Investor’s Toolkit: Performing Due Diligence on Pre-seed and Seed Startups

Due diligence is the process of fact-checking the target company or property. This includes auditing, investigation, and reviewing performance. It is best described as a structured process to investigate the target company before committing capital.

In large companies, large mergers, for instance, the due diligence process can take a hectic amount of time with a dedicated team. This is due to all the details and analytics involved in large corporations.

In early-stage startups, however, due diligence is relatively much easier. There is not much history and complications involved within an early-stage company. By early-stage here we mean pre-seed and seed startups.

For these early startups, we can use these six aspects as a checklist to guide us through the due diligence process.

Six Aspects to Evaluate in Due Diligence for Early-stage Startups

1. Team

The earlier the company’s stage, the more dependent it is on the founding team. The team’s strength is arguably the most significant factor in the early stages. 

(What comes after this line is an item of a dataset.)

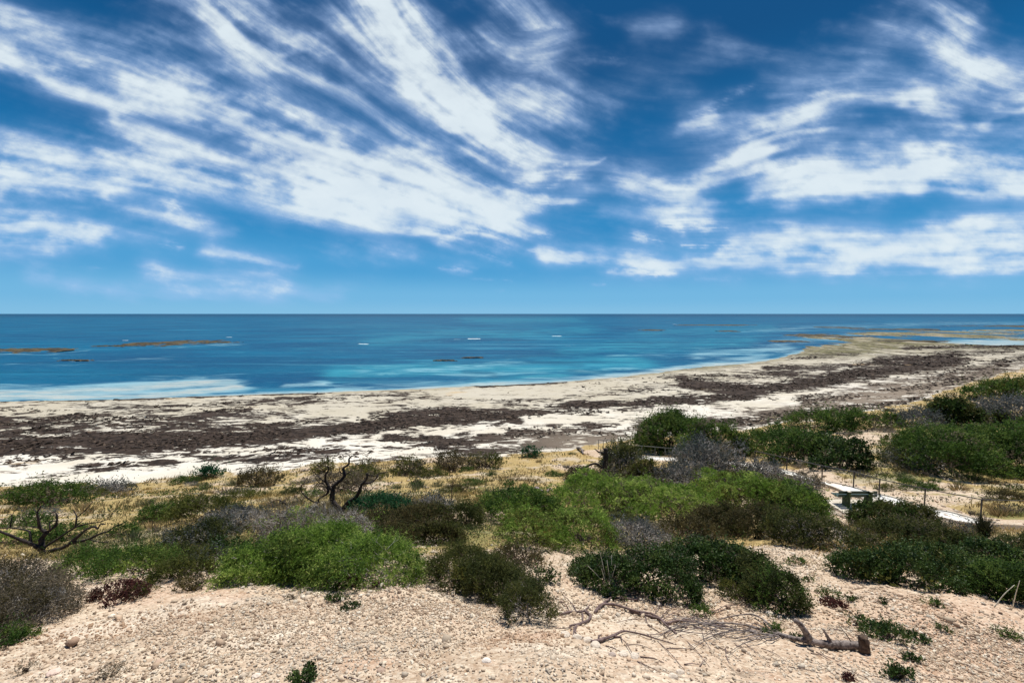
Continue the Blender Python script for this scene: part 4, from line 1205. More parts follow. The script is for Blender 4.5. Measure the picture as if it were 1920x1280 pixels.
# low herb cover between the shrubs
x, y = sample_ground(15000, 6.2, 55)
px_, py_ = project(x, y, ground(x, y))
m = np.clip(grid_val(green, x, y) * 1.3, 0, 1) * (1 - grid_val(soil, x, y)) * (1 - grid_val(beach, x, y)) + .10 * (1 - grid_val(soil, x, y)) * (1 - grid_val(beach, x, y))
keep = rng.random(len(x)) < m * (.2 + 1.2 * sstep(-.2, .35, fbm(x * .6 + 8, y * .6, 4)))
x, y = x[keep], y[keep]
per = 16
px2 = np.repeat(x, per); py2 = np.repeat(y, per)
s_ = np.repeat(.10 + .012 * y, per) * .9
dv = rand_unit(len(px2)); dv[:, 2] = np.abs(dv[:, 2])
P = np.stack([px2 + dv[:, 0] * s_, py2 + dv[:, 1] * s_, dv[:, 2] * s_ * .7], 1)
P[:, 2] += ground(P[:, 0], P[:, 1])
D = unit(dv + rand_unit(len(dv)) * .7 + [0, 0, .5])
tn = np.repeat(rng.random(len(x)), per)[:, None]; t2 = np.repeat(rng.random(len(x)) < .3, per)[:, None]
c = np.array([.045, .07, .02]) * (1 - tn) + np.array([.10, .13, .035]) * tn
c = np.where(t2, np.array([.10, .095, .075]), c) * (.6 + .8 * rng.random((len(dv), 1)))
L = np.maximum(.03, py2 / 437 * 2.2)
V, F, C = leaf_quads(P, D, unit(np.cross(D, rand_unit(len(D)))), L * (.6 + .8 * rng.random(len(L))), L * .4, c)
tag(link("ground_cover", make_mesh("ground_cover", V, F, [M_LEAF], {"col": C})), kind="stuff")


# ------------------------------------------------------------------ countable tussocks on the dunes (copies of a few)
def tussock_mesh(kind, seed):
    g_ = np.random.default_rng(seed)
    n = 130
    r = np.sqrt(g_.random(n)) * .22; a = g_.random(n) * 2 * math.pi
    P = np.stack([r * np.cos(a), r * np.sin(a), np.full(n, -.06)], 1)
    H = .22 + .28 * g_.random(n) * (1 - r / .35)
    lean = np.stack([np.cos(a), np.sin(a)], 1) * (r * 1.1 + .05 * g_.random(n))[:, None]
    base = dict(sage=(.12, .135, .07), straw=(.30, .22, .11), green=(.05, .09, .028), grey=(.13, .12, .11))[kind]
    c = np.array(base) * (.6 + .8 * g_.random((n, 1)))
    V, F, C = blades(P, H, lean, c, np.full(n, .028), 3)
    return make_mesh("tussock", V, F, [M_GRASS], {"col": C})


TM = {k_: [tussock_mesh(k_, s * 7 + i) for s in (1, 2)] for i, k_ in enumerate(("sage", "straw", "green", "grey"))}
TL = dict(sage=("sage green grass tussock on the dune slope", "sage green tussocks on the dunes"), straw=("straw coloured grass tussock on the dune slope", "straw tussocks on the dunes"),
          green=("small dark green tussock on the dune slope", "dark green tussocks on the dunes"), grey=("grey withered tussock on the dune slope", "grey withered tussocks on the dunes"))
cnt = 0; tries = 0
while cnt < 170 and tries < 5000:
    tries += 1
    px, py = random.uniform(0, 1920), random.uniform(860, 1075) if random.random() < .6 else random.uniform(720, 930)
    h_ = hit(px, py)
    if h_[1] < 9 or h_[1] > 90: continue
    if float(grid_val(beach, h_[0], h_[1])) > .25 or float(grid_val(pd, h_[0], h_[1])) < 1.2: continue
    kd = random.choices(("sage", "straw", "green", "grey"), (4, 3, 3, 3))[0]
    o = bpy.data.objects.new("tussock", random.choice(TM[kd]))
    COL.objects.link(o)
    s = random.uniform(.6, 1.3) * (1 + h_[1] * .012) * (.55 if h_[1] < 16 else 1)
    o.location = h_; o.scale = (s * random.uniform(.9, 1.4), s, s * random.uniform(.6, 1.0)); o.rotation_euler.z = random.uniform(0, 6.3)
    part_ = "left" if px < 560 else ("middle" if px < 1150 else "right")
    zone_ = "nearest the beach" if h_[1] > 24 else "lower down among the shrubs"
    tag(o, TL[kd][0].replace(" on the dune slope", "") + f" {zone_} in the {part_} part of the dunes", "tussock", TL[kd][1] + f", {part_} part, {zone_}")
    cnt += 1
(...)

Here are sample questions to use:

  • Do the founders have the experience they claim? Run a background check on them and fact-check their social media.
  • Are they aware of their business? Do they seem competent to run it?
  • How well is their relationship with each other?
  • Does their mix of characters seem competent to endure running a startup?

2. Business

Here the goal is to understand everything about the company from idea to business model and financial goals.

  • Verify the idea.
  • Verify their plan on using the fund and their overall funding strategy.
  • Request the cap table.
  • Check their valuation and the factors involved.
  • What do they own? Inventory? IP?

3. Market

This is where you should know everything related to customers, market size, and competition.

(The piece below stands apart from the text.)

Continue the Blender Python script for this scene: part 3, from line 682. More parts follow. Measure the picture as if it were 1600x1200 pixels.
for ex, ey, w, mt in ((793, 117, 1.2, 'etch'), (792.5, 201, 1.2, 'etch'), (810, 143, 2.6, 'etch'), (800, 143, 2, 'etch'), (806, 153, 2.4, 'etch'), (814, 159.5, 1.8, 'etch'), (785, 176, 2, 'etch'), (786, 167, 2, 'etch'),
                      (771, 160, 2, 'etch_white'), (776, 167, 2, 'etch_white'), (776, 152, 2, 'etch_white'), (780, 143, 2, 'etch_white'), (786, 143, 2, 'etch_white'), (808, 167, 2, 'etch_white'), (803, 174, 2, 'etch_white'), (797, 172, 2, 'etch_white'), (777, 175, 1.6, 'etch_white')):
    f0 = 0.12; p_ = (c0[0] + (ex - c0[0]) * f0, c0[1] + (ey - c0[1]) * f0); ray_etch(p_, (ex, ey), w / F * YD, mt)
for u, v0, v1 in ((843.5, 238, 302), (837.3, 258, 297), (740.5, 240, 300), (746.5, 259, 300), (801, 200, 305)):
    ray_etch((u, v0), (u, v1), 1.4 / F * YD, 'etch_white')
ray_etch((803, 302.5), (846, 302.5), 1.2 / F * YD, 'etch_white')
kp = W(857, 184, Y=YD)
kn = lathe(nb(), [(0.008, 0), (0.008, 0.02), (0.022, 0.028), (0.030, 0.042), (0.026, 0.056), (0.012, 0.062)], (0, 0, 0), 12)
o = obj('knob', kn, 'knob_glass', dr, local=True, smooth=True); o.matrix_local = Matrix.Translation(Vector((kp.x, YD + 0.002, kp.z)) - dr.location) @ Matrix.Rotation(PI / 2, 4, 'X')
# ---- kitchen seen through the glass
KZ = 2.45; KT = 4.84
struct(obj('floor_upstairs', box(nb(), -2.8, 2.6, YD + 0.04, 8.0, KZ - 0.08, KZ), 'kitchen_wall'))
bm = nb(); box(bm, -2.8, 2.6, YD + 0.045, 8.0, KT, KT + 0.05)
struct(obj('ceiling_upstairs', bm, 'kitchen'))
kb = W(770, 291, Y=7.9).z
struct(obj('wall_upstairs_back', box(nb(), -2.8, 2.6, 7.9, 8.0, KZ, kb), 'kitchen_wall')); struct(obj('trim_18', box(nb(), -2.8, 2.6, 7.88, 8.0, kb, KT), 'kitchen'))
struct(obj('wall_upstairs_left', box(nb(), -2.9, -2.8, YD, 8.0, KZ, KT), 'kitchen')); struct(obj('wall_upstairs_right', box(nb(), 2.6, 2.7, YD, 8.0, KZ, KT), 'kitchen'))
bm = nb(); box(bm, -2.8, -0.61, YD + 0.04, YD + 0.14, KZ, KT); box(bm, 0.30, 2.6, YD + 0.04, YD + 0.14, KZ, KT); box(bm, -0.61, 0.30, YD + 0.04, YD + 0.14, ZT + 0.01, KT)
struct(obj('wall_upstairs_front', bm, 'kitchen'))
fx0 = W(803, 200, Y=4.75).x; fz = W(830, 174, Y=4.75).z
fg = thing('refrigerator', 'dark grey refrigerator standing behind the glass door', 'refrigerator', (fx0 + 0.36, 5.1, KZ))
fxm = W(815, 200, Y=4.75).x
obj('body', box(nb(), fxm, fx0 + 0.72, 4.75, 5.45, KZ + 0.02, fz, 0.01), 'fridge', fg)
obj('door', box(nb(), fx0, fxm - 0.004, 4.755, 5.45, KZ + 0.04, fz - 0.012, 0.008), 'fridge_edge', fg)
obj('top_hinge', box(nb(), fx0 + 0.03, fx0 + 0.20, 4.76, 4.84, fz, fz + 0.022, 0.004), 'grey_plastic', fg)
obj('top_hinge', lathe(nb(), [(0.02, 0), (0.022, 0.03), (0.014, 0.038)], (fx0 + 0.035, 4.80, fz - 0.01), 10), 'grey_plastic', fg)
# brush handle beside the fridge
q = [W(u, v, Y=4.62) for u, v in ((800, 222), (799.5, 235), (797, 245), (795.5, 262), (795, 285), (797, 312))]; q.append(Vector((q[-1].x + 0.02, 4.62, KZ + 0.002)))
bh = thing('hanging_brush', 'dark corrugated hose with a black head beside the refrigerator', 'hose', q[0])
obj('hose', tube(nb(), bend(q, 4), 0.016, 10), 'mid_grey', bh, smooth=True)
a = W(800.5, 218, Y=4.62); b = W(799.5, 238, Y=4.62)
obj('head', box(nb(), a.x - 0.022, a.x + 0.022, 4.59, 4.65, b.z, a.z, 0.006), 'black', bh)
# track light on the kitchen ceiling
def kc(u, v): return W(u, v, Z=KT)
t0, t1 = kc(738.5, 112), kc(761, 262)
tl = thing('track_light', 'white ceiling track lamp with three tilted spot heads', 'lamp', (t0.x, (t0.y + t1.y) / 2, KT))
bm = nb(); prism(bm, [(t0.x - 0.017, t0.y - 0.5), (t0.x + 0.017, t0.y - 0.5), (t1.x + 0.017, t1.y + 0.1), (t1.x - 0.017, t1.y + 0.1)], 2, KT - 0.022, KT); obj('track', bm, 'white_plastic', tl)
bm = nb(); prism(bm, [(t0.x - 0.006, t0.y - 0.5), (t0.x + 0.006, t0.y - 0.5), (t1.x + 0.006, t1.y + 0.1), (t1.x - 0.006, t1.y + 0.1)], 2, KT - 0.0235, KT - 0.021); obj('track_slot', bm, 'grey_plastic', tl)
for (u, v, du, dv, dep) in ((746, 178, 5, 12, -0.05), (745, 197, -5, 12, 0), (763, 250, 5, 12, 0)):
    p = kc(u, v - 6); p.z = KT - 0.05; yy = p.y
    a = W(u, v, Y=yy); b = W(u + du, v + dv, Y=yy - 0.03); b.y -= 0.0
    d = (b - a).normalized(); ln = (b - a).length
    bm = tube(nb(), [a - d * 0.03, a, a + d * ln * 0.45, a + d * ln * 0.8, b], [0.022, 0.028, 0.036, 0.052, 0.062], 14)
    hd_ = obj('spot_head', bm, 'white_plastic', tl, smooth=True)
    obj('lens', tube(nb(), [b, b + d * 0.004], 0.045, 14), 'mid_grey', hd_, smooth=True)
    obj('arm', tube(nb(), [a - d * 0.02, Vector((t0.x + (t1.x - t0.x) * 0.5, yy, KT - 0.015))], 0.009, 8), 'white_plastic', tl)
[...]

  • Who is the customer and who pays the company?
  • Who are the competitors?
  • What is the product differentiation from the competition?
  • What is the demand and market size?
  • Is the pricing strategy sound?

4. Technology and Product

The purpose here is to investigate the product they built, or planning to build, the demand for it, and potential conflicts.

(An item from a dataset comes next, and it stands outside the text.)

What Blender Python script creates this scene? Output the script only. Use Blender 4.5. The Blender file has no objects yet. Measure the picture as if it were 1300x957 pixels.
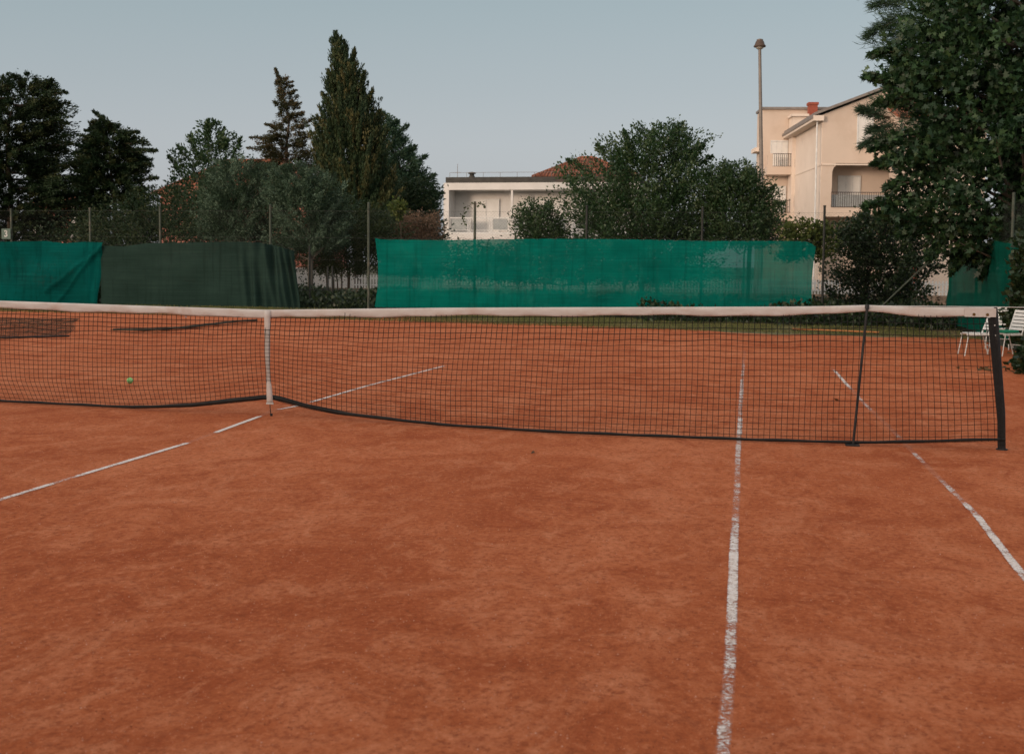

  • If the product hasn’t been made, is it achievable?
  • Is their product a brand-new innovation or a variation from existing products?
  • Is their product applicable for IP protection?
  • Is the product exposed to IP conflicts?
  • If they launched, what is the current feedback on user experience?

5. Finance

Here you should fact-check all the historical financial data and projections.

  • How realistic are the financial projections?
  • Fact-checking the historical accounting data.
  • Have they raised any capital before whether from professionals or friends & family?
  • Will they need more funding in the future?
  • What are the current financial commitments and their orders? (salaries, creditors, vendors)
  • What are the taxation policies within the country?

6. Legal

Review all legal concerns. Here is a template prepared by Angel Investment Network to guide you.


The purpose of this article is to give you a taste of the process of due diligence for early-stage startups. Use it as a guide to nudge you for ideas to formulate the process you will use for your subject startup.